• **ITEMS**
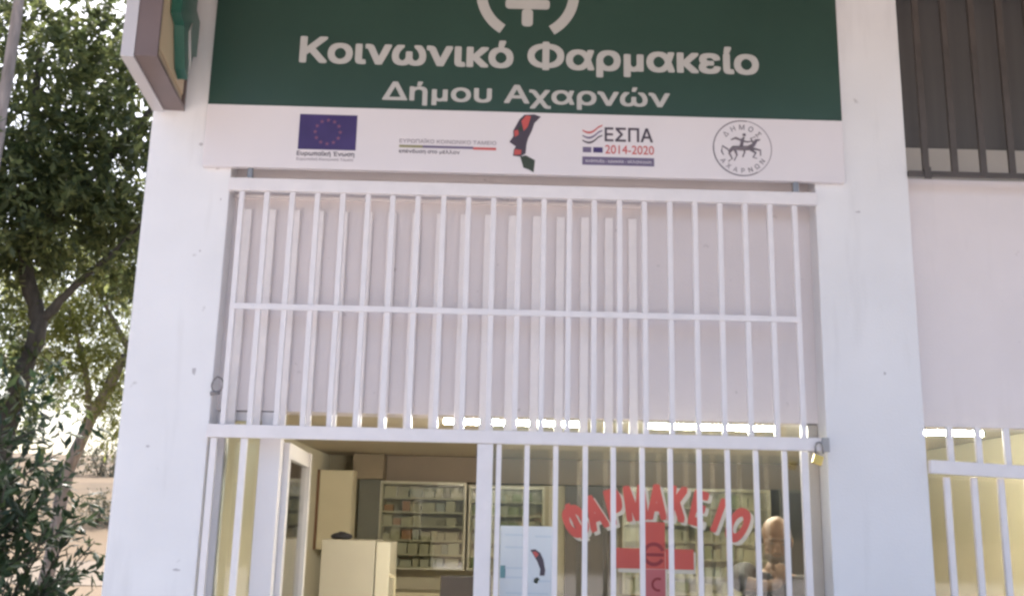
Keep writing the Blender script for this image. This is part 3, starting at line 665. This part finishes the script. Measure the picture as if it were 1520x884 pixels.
bg_.build('bag_body', M['shirt'], CL, smooth=True)
MB().tube([(-1.16, 2.6, 1.61), (-1.14, 2.6, 1.64), (-1.10, 2.6, 1.635), (-1.08, 2.6, 1.605)], 0.006, 7).build('bag_handle', M['shirt'], CL, smooth=True)
CO = thing('counter', 'cream worktop counter along the back wall below the cabinets', 'counter', (-0.2, 5.1, 0.1))
bx(-1.135, 0.66, 4.80, 5.35, 1.045, 1.085, bevel=0.005).build('worktop', M['counter'], CO)
bx(-1.12, 0.64, 4.86, 5.35, 0.10, 1.044).build('base_unit', M['cabframe'], CO)
DK = thing('desk', 'plain cream desk carrying the monitor inside the shop', 'desk', (-0.2, 2.6, 0.1))
bx(-0.62, 0.55, 2.25, 2.95, 0.96, 1.0, bevel=0.004).build('desk_top', M['counter'], DK)
for x in (-0.60, 0.51): bx(x, x + 0.03, 2.28, 2.92, 0.10, 0.959).build('side_panel', M['cabframe'], DK)
MO = thing('monitor', 'dark flat monitor on the desk beside the white gate stile', 'monitor', (-0.2, 2.5, 1.0))
bx(-0.385, -0.02, 2.49, 2.53, 1.10, 1.352, bevel=0.006).build('casing', M['black'], MO)
bx(-0.37, -0.035, 2.531, 2.534, 1.115, 1.337).build('screen', M['screen'], MO)
MB().box(-0.225, -0.185, 2.495, 2.525, 1.012, 1.099).box(-0.29, -0.12, 2.43, 2.59, 1.0, 1.0115).build('stand', M['black'], MO)

# ---------------------------------------------------------------- the man behind the window
def skin_mesh(name, verts, edges, radii, root=0, levels=2, extra=None, voxel=None, smooth_it=0):
    me = bpy.data.meshes.new(name); me.from_pydata(verts, edges, [])
    o = bpy.data.objects.new(name, me); COL.objects.link(o)
    sk = o.modifiers.new('s', 'SKIN'); sk.use_smooth_shade = True; sk.branch_smoothing = 0.6
    for i, r in enumerate(radii):
        d = me.skin_vertices[0].data[i]; d.radius = (r, r) if not isinstance(r, tuple) else r; d.use_root = (i == root)
    ss = o.modifiers.new('u', 'SUBSURF'); ss.levels = levels; ss.render_levels = levels
    bpy.context.view_layer.update()
    out = bpy.data.meshes.new_from_object(o.evaluated_get(bpy.context.evaluated_depsgraph_get()))
    bpy.data.objects.remove(o)
    return out
def fuse(name, meshes, voxel, m, parent, origin, smooth=2):
    bm = bmesh.new()
    for k in meshes: bm.from_mesh(k)
    me = bpy.data.meshes.new(name); bm.to_mesh(me); bm.free()
    o = bpy.data.objects.new(name, me); COL.objects.link(o)
    rm = o.modifiers.new('r', 'REMESH'); rm.mode = 'VOXEL'; rm.voxel_size = voxel; rm.use_smooth_shade = True
    if smooth: sm = o.modifiers.new('m', 'SMOOTH'); sm.iterations = smooth; sm.factor = 0.5
    bpy.context.view_layer.update()
    out = bpy.data.meshes.new_from_object(o.evaluated_get(bpy.context.evaluated_depsgraph_get()))
    bpy.data.objects.remove(o); out.name = name
    for v in out.vertices: v.co -= origin
    out.materials.clear(); out.materials.append(m)
    out.polygons.foreach_set('use_smooth', [True] * len(out.polygons))
    return link(bpy.data.objects.new(name, out), parent)
def ell(c, r, rot=(0, 0, 0), sub=4):
    bm = bmesh.new(); bmesh.ops.create_icosphere(bm, subdivisions=sub, radius=1)
    bm.transform(Matrix.Translation(c) @ Euler(rot).to_matrix().to_4x4() @ Matrix.Diagonal((*r, 1)))
    me = bpy.data.meshes.new('e'); bm.to_mesh(me); bm.free(); return me
MX, MY = 1.505, 0.53
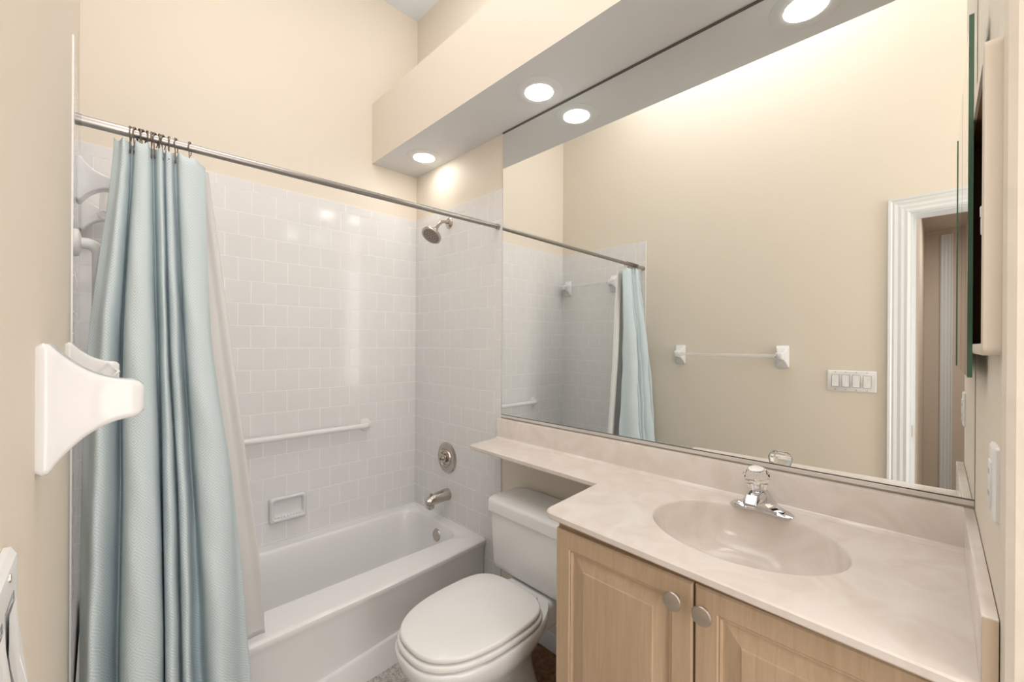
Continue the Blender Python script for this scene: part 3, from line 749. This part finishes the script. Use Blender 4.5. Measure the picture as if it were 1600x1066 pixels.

• **WORK TO COMPLETE**
Make an exact copy of every record, pictures excluded.

• **RIGHT ANSWER**
Keep writing the Blender script for this image. This is part 3, starting at line 665. This part finishes the script. Measure the picture as if it were 1520x884 pixels.
bg_.build('bag_body', M['shirt'], CL, smooth=True)
MB().tube([(-1.16, 2.6, 1.61), (-1.14, 2.6, 1.64), (-1.10, 2.6, 1.635), (-1.08, 2.6, 1.605)], 0.006, 7).build('bag_handle', M['shirt'], CL, smooth=True)
CO = thing('counter', 'cream worktop counter along the back wall below the cabinets', 'counter', (-0.2, 5.1, 0.1))
bx(-1.135, 0.66, 4.80, 5.35, 1.045, 1.085, bevel=0.005).build('worktop', M['counter'], CO)
bx(-1.12, 0.64, 4.86, 5.35, 0.10, 1.044).build('base_unit', M['cabframe'], CO)
DK = thing('desk', 'plain cream desk carrying the monitor inside the shop', 'desk', (-0.2, 2.6, 0.1))
bx(-0.62, 0.55, 2.25, 2.95, 0.96, 1.0, bevel=0.004).build('desk_top', M['counter'], DK)
for x in (-0.60, 0.51): bx(x, x + 0.03, 2.28, 2.92, 0.10, 0.959).build('side_panel', M['cabframe'], DK)
MO = thing('monitor', 'dark flat monitor on the desk beside the white gate stile', 'monitor', (-0.2, 2.5, 1.0))
bx(-0.385, -0.02, 2.49, 2.53, 1.10, 1.352, bevel=0.006).build('casing', M['black'], MO)
bx(-0.37, -0.035, 2.531, 2.534, 1.115, 1.337).build('screen', M['screen'], MO)
MB().box(-0.225, -0.185, 2.495, 2.525, 1.012, 1.099).box(-0.29, -0.12, 2.43, 2.59, 1.0, 1.0115).build('stand', M['black'], MO)

# ---------------------------------------------------------------- the man behind the window
def skin_mesh(name, verts, edges, radii, root=0, levels=2, extra=None, voxel=None, smooth_it=0):
    me = bpy.data.meshes.new(name); me.from_pydata(verts, edges, [])
    o = bpy.data.objects.new(name, me); COL.objects.link(o)
    sk = o.modifiers.new('s', 'SKIN'); sk.use_smooth_shade = True; sk.branch_smoothing = 0.6
    for i, r in enumerate(radii):
        d = me.skin_vertices[0].data[i]; d.radius = (r, r) if not isinstance(r, tuple) else r; d.use_root = (i == root)
    ss = o.modifiers.new('u', 'SUBSURF'); ss.levels = levels; ss.render_levels = levels
    bpy.context.view_layer.update()
    out = bpy.data.meshes.new_from_object(o.evaluated_get(bpy.context.evaluated_depsgraph_get()))
    bpy.data.objects.remove(o)
    return out
def fuse(name, meshes, voxel, m, parent, origin, smooth=2):
    bm = bmesh.new()
    for k in meshes: bm.from_mesh(k)
    me = bpy.data.meshes.new(name); bm.to_mesh(me); bm.free()
    o = bpy.data.objects.new(name, me); COL.objects.link(o)
    rm = o.modifiers.new('r', 'REMESH'); rm.mode = 'VOXEL'; rm.voxel_size = voxel; rm.use_smooth_shade = True
    if smooth: sm = o.modifiers.new('m', 'SMOOTH'); sm.iterations = smooth; sm.factor = 0.5
    bpy.context.view_layer.update()
    out = bpy.data.meshes.new_from_object(o.evaluated_get(bpy.context.evaluated_depsgraph_get()))
    bpy.data.objects.remove(o); out.name = name
    for v in out.vertices: v.co -= origin
    out.materials.clear(); out.materials.append(m)
    out.polygons.foreach_set('use_smooth', [True] * len(out.polygons))
    return link(bpy.data.objects.new(name, out), parent)
def ell(c, r, rot=(0, 0, 0), sub=4):
    bm = bmesh.new(); bmesh.ops.create_icosphere(bm, subdivisions=sub, radius=1)
    bm.transform(Matrix.Translation(c) @ Euler(rot).to_matrix().to_4x4() @ Matrix.Diagonal((*r, 1)))
    me = bpy.data.meshes.new('e'); bm.to_mesh(me); bm.free(); return me
MX, MY = 1.505, 0.53
Continue the Blender Python script for this scene: part 3, from line 749. This part finishes the script. Use Blender 4.5. Measure the picture as if it were 1600x1066 pixels.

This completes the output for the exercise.